Dans l’atelier de Berirouche Feddal

Nicholas Dawson

Berirouche-Feddal
Photos: Alexandra Dumais
[In French]

Entrer dans l’atelier de Berirouche Feddal, c’est entrer dans sa communauté – l’espace est partagé avec des personnes dont il est très proche –, et c’est dans cette communauté toujours grandissante qu’il m’invite à habiter le lieu avec lui. Le lieu, ce n’est pas que cette vaste pièce lumineuse : c’est aussi tout l’univers affectif et culturel de son travail, qu’il résume en un seul mot surprenant : « autoportrait ». Si les visages sont nombreux dans ses œuvres, le sien n’apparait que très rarement ; c’est que toutes ces figures superposées répondent à un flux de pensée tout personnel, aussi instinctif que politique, à des réflexions constantes qui l’amènent à retourner à divers endroits : à des photos d’archives de son Algérie natale, à des objets appartenant à la mémoire familiale, à des souvenirs intimes cristallisés dans des artéfacts inusités, à ses propres œuvres abandonnées dans des tiroirs pendant des années, à des ouvrages littéraires de toutes sortes, à des contes et poèmes issus de la tradition orale kabyle ou à des héro·ïnes de la culture populaire et du sport, dont il parle avec la passion de l’historien. Voici donc la porte d’entrée de l’atelier de Berirouche, voici donc comment lire son travail foisonnant, disséminé, instable : comme le grand autoportrait psychique et politique d’un historien prêt à transmettre tout son savoir.
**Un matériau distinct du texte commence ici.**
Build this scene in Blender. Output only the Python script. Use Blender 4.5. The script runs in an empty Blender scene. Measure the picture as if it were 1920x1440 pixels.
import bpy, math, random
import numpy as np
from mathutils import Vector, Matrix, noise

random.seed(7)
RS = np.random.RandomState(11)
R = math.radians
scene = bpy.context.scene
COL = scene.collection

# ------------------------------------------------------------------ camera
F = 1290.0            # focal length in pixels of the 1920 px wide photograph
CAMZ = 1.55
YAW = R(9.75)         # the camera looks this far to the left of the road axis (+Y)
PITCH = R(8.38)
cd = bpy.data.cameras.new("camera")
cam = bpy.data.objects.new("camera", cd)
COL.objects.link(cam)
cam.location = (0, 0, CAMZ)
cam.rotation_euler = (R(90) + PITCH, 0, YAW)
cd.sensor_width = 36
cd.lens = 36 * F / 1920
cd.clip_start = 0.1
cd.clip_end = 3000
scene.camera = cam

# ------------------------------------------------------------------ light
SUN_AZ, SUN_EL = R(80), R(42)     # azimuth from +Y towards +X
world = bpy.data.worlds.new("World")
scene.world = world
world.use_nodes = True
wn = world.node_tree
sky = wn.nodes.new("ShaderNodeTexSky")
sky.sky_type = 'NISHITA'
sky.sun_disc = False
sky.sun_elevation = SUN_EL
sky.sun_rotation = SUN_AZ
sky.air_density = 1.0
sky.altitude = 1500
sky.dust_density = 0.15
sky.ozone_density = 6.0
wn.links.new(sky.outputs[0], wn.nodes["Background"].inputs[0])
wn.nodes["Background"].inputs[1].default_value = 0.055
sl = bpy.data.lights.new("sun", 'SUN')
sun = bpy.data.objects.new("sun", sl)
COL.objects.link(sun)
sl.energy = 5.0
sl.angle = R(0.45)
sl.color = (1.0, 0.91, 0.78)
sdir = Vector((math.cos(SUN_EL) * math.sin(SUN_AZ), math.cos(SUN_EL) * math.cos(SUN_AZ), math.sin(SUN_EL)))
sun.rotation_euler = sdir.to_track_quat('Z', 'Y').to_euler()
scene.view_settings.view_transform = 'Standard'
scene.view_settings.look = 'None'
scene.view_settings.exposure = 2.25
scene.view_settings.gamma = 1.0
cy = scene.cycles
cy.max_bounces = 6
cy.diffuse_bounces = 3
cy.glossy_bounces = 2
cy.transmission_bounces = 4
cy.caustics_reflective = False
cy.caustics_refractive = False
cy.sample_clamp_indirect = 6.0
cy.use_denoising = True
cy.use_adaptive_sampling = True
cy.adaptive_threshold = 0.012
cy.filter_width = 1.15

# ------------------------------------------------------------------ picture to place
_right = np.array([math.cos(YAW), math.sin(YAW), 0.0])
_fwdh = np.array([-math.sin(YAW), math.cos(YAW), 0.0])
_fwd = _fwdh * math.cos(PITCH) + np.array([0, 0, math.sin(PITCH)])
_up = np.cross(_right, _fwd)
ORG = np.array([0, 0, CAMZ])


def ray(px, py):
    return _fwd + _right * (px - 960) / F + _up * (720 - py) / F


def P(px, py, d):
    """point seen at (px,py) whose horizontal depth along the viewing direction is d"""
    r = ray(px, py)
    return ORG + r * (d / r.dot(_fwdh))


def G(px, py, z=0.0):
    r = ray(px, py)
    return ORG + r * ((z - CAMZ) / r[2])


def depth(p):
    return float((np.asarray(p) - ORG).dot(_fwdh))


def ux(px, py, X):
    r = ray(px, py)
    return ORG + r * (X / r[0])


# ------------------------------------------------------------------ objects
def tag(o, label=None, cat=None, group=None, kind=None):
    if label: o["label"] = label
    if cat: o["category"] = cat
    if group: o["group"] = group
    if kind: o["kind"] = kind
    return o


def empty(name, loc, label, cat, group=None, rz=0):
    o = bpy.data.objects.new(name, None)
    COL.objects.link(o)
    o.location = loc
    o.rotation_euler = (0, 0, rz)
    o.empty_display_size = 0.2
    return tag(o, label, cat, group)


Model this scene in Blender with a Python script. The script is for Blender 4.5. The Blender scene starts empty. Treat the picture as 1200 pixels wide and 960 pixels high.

Histoire, mémoire et baguettes magiques

Parmi le désordre, des sérigraphies sont accrochées au mur, et quelques-unes trainent sur le sol. Certaines sont brulées par endroits, d’autres demeurent intactes, presque trop nettes pour être perçues comme des œuvres à part entière. On se doute bien que rien n’est encore fini, que les surfaces subiront les effets du feu et de toutes sortes de dégradations volontaires – particulièrement celles sur lesquelles apparait le visage de la Belle Fatma, danseuse des Folies Bergères qui personnifiait de façon très exotisante Lalla Fatma N’Soumer, une figure du mouvement de résistance algérien du 19e siècle. Ces procédés, cependant, ne détruisent pas ; ils redonnent à ces personnages une présence qu’ils avaient perdue au cours de l’histoire, tout en révélant les failles et les nœuds avec lesquels on doit composer lorsqu’on travaille avec la mémoire. Effacement, évidement, pillage, dévastation et autres formes de destruction sont le propre de l’histoire coloniale à laquelle renvoie la majorité des œuvres de Berirouche jusqu’au choix des matériaux, jusqu’à la manière dont ils sont manipulés, tressés d’hybridités pour honorer la part affective de récits beaucoup trop complexes pour qu’ils soient racontés simplement. Cela, Berirouche l’a compris ; c’est une voie sinueuse qu’il emprunte avec une confiance extraordinaire, mais aussi avec patience.